** Stated goal **
Restate the listing that follows word for word, without its pictures.

** Material provided **
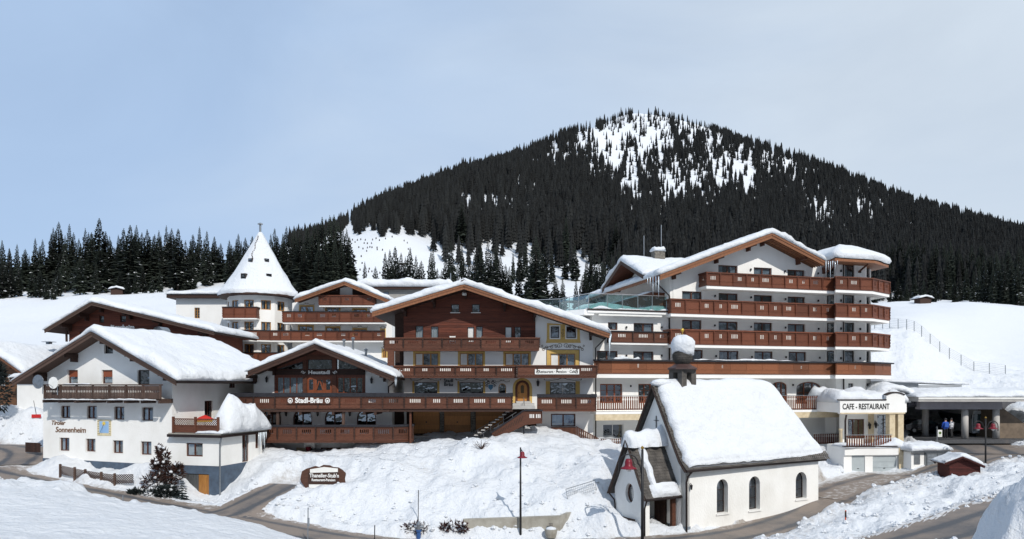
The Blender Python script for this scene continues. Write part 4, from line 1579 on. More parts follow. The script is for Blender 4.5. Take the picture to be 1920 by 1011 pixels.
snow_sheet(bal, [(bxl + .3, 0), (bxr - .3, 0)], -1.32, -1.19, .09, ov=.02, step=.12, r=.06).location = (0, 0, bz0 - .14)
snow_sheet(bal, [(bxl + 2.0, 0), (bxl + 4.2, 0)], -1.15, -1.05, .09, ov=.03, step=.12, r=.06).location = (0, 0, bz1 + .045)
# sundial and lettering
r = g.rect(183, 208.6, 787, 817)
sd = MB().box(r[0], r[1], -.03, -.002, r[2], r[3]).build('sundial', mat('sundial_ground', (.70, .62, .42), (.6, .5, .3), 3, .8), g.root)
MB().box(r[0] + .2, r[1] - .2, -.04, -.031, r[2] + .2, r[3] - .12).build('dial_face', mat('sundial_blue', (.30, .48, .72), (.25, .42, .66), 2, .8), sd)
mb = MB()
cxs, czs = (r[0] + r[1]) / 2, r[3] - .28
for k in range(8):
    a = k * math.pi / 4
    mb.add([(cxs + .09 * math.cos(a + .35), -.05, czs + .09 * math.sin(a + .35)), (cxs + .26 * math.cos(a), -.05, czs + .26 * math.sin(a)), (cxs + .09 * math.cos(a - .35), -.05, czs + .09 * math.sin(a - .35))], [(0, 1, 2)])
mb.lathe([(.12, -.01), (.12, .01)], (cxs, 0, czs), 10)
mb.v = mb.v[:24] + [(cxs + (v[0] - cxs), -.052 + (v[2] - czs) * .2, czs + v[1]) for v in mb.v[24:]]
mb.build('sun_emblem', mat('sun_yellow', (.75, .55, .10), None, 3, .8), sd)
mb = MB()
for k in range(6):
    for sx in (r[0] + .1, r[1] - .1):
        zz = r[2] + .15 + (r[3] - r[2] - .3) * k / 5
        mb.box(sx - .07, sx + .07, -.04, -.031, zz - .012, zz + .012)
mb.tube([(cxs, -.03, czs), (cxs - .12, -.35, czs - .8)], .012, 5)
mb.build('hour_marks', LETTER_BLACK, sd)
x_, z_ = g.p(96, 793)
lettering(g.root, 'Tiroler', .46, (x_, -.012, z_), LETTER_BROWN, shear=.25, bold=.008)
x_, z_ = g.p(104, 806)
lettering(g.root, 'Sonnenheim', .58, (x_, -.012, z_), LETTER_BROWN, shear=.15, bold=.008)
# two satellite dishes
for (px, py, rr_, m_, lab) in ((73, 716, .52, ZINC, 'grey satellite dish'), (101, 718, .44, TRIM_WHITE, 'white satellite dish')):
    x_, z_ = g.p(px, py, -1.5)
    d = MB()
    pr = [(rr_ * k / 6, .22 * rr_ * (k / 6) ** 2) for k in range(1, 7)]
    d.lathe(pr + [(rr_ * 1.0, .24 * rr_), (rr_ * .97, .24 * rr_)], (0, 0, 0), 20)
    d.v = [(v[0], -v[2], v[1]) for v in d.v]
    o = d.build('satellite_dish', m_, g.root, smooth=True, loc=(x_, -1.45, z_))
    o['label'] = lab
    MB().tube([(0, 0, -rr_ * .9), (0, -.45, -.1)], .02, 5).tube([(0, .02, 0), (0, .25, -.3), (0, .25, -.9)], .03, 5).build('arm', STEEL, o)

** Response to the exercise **
The Blender Python script for this scene continues. Write part 4, from line 1579 on. More parts follow. The script is for Blender 4.5. Take the picture to be 1920 by 1011 pixels.
snow_sheet(bal, [(bxl + .3, 0), (bxr - .3, 0)], -1.32, -1.19, .09, ov=.02, step=.12, r=.06).location = (0, 0, bz0 - .14)
snow_sheet(bal, [(bxl + 2.0, 0), (bxl + 4.2, 0)], -1.15, -1.05, .09, ov=.03, step=.12, r=.06).location = (0, 0, bz1 + .045)
# sundial and lettering
r = g.rect(183, 208.6, 787, 817)
sd = MB().box(r[0], r[1], -.03, -.002, r[2], r[3]).build('sundial', mat('sundial_ground', (.70, .62, .42), (.6, .5, .3), 3, .8), g.root)
MB().box(r[0] + .2, r[1] - .2, -.04, -.031, r[2] + .2, r[3] - .12).build('dial_face', mat('sundial_blue', (.30, .48, .72), (.25, .42, .66), 2, .8), sd)
mb = MB()
cxs, czs = (r[0] + r[1]) / 2, r[3] - .28
for k in range(8):
    a = k * math.pi / 4
    mb.add([(cxs + .09 * math.cos(a + .35), -.05, czs + .09 * math.sin(a + .35)), (cxs + .26 * math.cos(a), -.05, czs + .26 * math.sin(a)), (cxs + .09 * math.cos(a - .35), -.05, czs + .09 * math.sin(a - .35))], [(0, 1, 2)])
mb.lathe([(.12, -.01), (.12, .01)], (cxs, 0, czs), 10)
mb.v = mb.v[:24] + [(cxs + (v[0] - cxs), -.052 + (v[2] - czs) * .2, czs + v[1]) for v in mb.v[24:]]
mb.build('sun_emblem', mat('sun_yellow', (.75, .55, .10), None, 3, .8), sd)
mb = MB()
for k in range(6):
    for sx in (r[0] + .1, r[1] - .1):
        zz = r[2] + .15 + (r[3] - r[2] - .3) * k / 5
        mb.box(sx - .07, sx + .07, -.04, -.031, zz - .012, zz + .012)
mb.tube([(cxs, -.03, czs), (cxs - .12, -.35, czs - .8)], .012, 5)
mb.build('hour_marks', LETTER_BLACK, sd)
x_, z_ = g.p(96, 793)
lettering(g.root, 'Tiroler', .46, (x_, -.012, z_), LETTER_BROWN, shear=.25, bold=.008)
x_, z_ = g.p(104, 806)
lettering(g.root, 'Sonnenheim', .58, (x_, -.012, z_), LETTER_BROWN, shear=.15, bold=.008)
# two satellite dishes
for (px, py, rr_, m_, lab) in ((73, 716, .52, ZINC, 'grey satellite dish'), (101, 718, .44, TRIM_WHITE, 'white satellite dish')):
    x_, z_ = g.p(px, py, -1.5)
    d = MB()
    pr = [(rr_ * k / 6, .22 * rr_ * (k / 6) ** 2) for k in range(1, 7)]
    d.lathe(pr + [(rr_ * 1.0, .24 * rr_), (rr_ * .97, .24 * rr_)], (0, 0, 0), 20)
    d.v = [(v[0], -v[2], v[1]) for v in d.v]
    o = d.build('satellite_dish', m_, g.root, smooth=True, loc=(x_, -1.45, z_))
    o['label'] = lab
    MB().tube([(0, 0, -rr_ * .9), (0, -.45, -.1)], .02, 5).tube([(0, .02, 0), (0, .25, -.3), (0, .25, -.9)], .03, 5).build('arm', STEEL, o)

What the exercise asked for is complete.